__Task requirements__: Copy the data exactly as it appears, and do not include any pictures.

__Data provided__:

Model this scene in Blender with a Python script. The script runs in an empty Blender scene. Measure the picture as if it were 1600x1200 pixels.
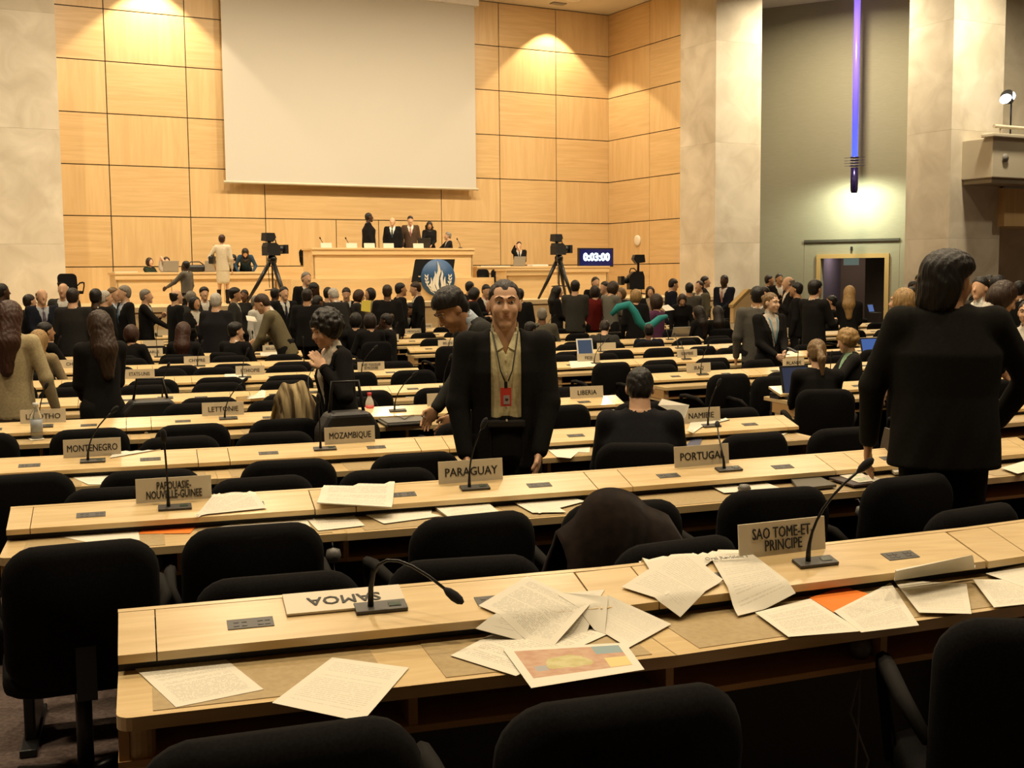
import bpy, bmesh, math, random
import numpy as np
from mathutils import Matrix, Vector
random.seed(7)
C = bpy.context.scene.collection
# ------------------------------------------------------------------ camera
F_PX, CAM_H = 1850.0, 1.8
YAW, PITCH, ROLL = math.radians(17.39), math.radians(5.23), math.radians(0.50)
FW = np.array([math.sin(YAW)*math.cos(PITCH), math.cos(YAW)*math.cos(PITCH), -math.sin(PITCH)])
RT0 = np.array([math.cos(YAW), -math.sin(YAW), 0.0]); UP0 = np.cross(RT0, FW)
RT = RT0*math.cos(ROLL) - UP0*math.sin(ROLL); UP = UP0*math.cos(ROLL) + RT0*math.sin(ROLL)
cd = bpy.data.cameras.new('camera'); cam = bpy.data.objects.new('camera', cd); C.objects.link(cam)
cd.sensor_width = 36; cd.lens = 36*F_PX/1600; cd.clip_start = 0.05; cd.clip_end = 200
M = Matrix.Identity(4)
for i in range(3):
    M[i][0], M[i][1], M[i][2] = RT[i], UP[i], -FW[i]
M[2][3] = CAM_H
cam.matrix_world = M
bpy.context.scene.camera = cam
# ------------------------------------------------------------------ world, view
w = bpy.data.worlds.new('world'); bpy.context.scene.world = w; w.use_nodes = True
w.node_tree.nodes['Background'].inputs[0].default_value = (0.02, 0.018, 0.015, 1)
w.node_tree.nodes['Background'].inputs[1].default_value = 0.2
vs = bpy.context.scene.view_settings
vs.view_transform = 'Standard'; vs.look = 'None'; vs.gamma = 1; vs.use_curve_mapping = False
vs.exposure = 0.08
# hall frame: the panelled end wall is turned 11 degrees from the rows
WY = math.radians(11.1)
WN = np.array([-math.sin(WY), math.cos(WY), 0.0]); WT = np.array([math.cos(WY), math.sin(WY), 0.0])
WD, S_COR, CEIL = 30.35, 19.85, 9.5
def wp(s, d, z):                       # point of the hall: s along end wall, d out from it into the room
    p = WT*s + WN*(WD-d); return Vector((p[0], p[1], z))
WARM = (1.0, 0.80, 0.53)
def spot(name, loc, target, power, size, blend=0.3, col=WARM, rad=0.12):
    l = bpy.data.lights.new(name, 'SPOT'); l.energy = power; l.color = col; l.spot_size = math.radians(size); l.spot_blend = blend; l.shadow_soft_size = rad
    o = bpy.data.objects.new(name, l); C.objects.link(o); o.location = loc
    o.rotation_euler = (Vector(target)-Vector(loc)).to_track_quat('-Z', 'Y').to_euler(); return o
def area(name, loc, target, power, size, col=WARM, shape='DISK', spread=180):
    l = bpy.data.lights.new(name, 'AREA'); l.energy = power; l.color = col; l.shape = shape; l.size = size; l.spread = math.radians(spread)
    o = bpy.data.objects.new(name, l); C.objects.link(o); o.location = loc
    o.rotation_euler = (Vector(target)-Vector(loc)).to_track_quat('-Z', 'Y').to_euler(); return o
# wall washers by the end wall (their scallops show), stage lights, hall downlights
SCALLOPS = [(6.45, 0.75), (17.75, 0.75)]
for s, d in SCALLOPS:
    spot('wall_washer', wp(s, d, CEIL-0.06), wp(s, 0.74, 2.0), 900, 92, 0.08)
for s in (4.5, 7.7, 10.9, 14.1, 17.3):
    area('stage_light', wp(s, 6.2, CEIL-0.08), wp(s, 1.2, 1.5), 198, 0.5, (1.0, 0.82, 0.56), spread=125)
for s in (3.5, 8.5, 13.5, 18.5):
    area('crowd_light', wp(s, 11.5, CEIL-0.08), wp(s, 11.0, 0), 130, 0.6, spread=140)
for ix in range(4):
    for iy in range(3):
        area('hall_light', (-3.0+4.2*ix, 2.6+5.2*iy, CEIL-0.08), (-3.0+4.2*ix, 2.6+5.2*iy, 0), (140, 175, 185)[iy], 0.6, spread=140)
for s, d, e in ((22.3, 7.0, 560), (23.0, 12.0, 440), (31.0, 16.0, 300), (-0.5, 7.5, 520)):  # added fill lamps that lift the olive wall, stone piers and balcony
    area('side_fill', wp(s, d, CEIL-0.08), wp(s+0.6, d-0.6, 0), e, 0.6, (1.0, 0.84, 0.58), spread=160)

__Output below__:
Model this scene in Blender with a Python script. The script runs in an empty Blender scene. Measure the picture as if it were 1600x1200 pixels.
import bpy, bmesh, math, random
import numpy as np
from mathutils import Matrix, Vector
random.seed(7)
C = bpy.context.scene.collection
# ------------------------------------------------------------------ camera
F_PX, CAM_H = 1850.0, 1.8
YAW, PITCH, ROLL = math.radians(17.39), math.radians(5.23), math.radians(0.50)
FW = np.array([math.sin(YAW)*math.cos(PITCH), math.cos(YAW)*math.cos(PITCH), -math.sin(PITCH)])
RT0 = np.array([math.cos(YAW), -math.sin(YAW), 0.0]); UP0 = np.cross(RT0, FW)
RT = RT0*math.cos(ROLL) - UP0*math.sin(ROLL); UP = UP0*math.cos(ROLL) + RT0*math.sin(ROLL)
cd = bpy.data.cameras.new('camera'); cam = bpy.data.objects.new('camera', cd); C.objects.link(cam)
cd.sensor_width = 36; cd.lens = 36*F_PX/1600; cd.clip_start = 0.05; cd.clip_end = 200
M = Matrix.Identity(4)
for i in range(3):
    M[i][0], M[i][1], M[i][2] = RT[i], UP[i], -FW[i]
M[2][3] = CAM_H
cam.matrix_world = M
bpy.context.scene.camera = cam
# ------------------------------------------------------------------ world, view
w = bpy.data.worlds.new('world'); bpy.context.scene.world = w; w.use_nodes = True
w.node_tree.nodes['Background'].inputs[0].default_value = (0.02, 0.018, 0.015, 1)
w.node_tree.nodes['Background'].inputs[1].default_value = 0.2
vs = bpy.context.scene.view_settings
vs.view_transform = 'Standard'; vs.look = 'None'; vs.gamma = 1; vs.use_curve_mapping = False
vs.exposure = 0.08
# hall frame: the panelled end wall is turned 11 degrees from the rows
WY = math.radians(11.1)
WN = np.array([-math.sin(WY), math.cos(WY), 0.0]); WT = np.array([math.cos(WY), math.sin(WY), 0.0])
WD, S_COR, CEIL = 30.35, 19.85, 9.5
def wp(s, d, z):                       # point of the hall: s along end wall, d out from it into the room
    p = WT*s + WN*(WD-d); return Vector((p[0], p[1], z))
WARM = (1.0, 0.80, 0.53)
def spot(name, loc, target, power, size, blend=0.3, col=WARM, rad=0.12):
    l = bpy.data.lights.new(name, 'SPOT'); l.energy = power; l.color = col; l.spot_size = math.radians(size); l.spot_blend = blend; l.shadow_soft_size = rad
    o = bpy.data.objects.new(name, l); C.objects.link(o); o.location = loc
    o.rotation_euler = (Vector(target)-Vector(loc)).to_track_quat('-Z', 'Y').to_euler(); return o
def area(name, loc, target, power, size, col=WARM, shape='DISK', spread=180):
    l = bpy.data.lights.new(name, 'AREA'); l.energy = power; l.color = col; l.shape = shape; l.size = size; l.spread = math.radians(spread)
    o = bpy.data.objects.new(name, l); C.objects.link(o); o.location = loc
    o.rotation_euler = (Vector(target)-Vector(loc)).to_track_quat('-Z', 'Y').to_euler(); return o
# wall washers by the end wall (their scallops show), stage lights, hall downlights
SCALLOPS = [(6.45, 0.75), (17.75, 0.75)]
for s, d in SCALLOPS:
    spot('wall_washer', wp(s, d, CEIL-0.06), wp(s, 0.74, 2.0), 900, 92, 0.08)
for s in (4.5, 7.7, 10.9, 14.1, 17.3):
    area('stage_light', wp(s, 6.2, CEIL-0.08), wp(s, 1.2, 1.5), 198, 0.5, (1.0, 0.82, 0.56), spread=125)
for s in (3.5, 8.5, 13.5, 18.5):
    area('crowd_light', wp(s, 11.5, CEIL-0.08), wp(s, 11.0, 0), 130, 0.6, spread=140)
for ix in range(4):
    for iy in range(3):
        area('hall_light', (-3.0+4.2*ix, 2.6+5.2*iy, CEIL-0.08), (-3.0+4.2*ix, 2.6+5.2*iy, 0), (140, 175, 185)[iy], 0.6, spread=140)
for s, d, e in ((22.3, 7.0, 560), (23.0, 12.0, 440), (31.0, 16.0, 300), (-0.5, 7.5, 520)):  # added fill lamps that lift the olive wall, stone piers and balcony
    area('side_fill', wp(s, d, CEIL-0.08), wp(s+0.6, d-0.6, 0), e, 0.6, (1.0, 0.84, 0.58), spread=160)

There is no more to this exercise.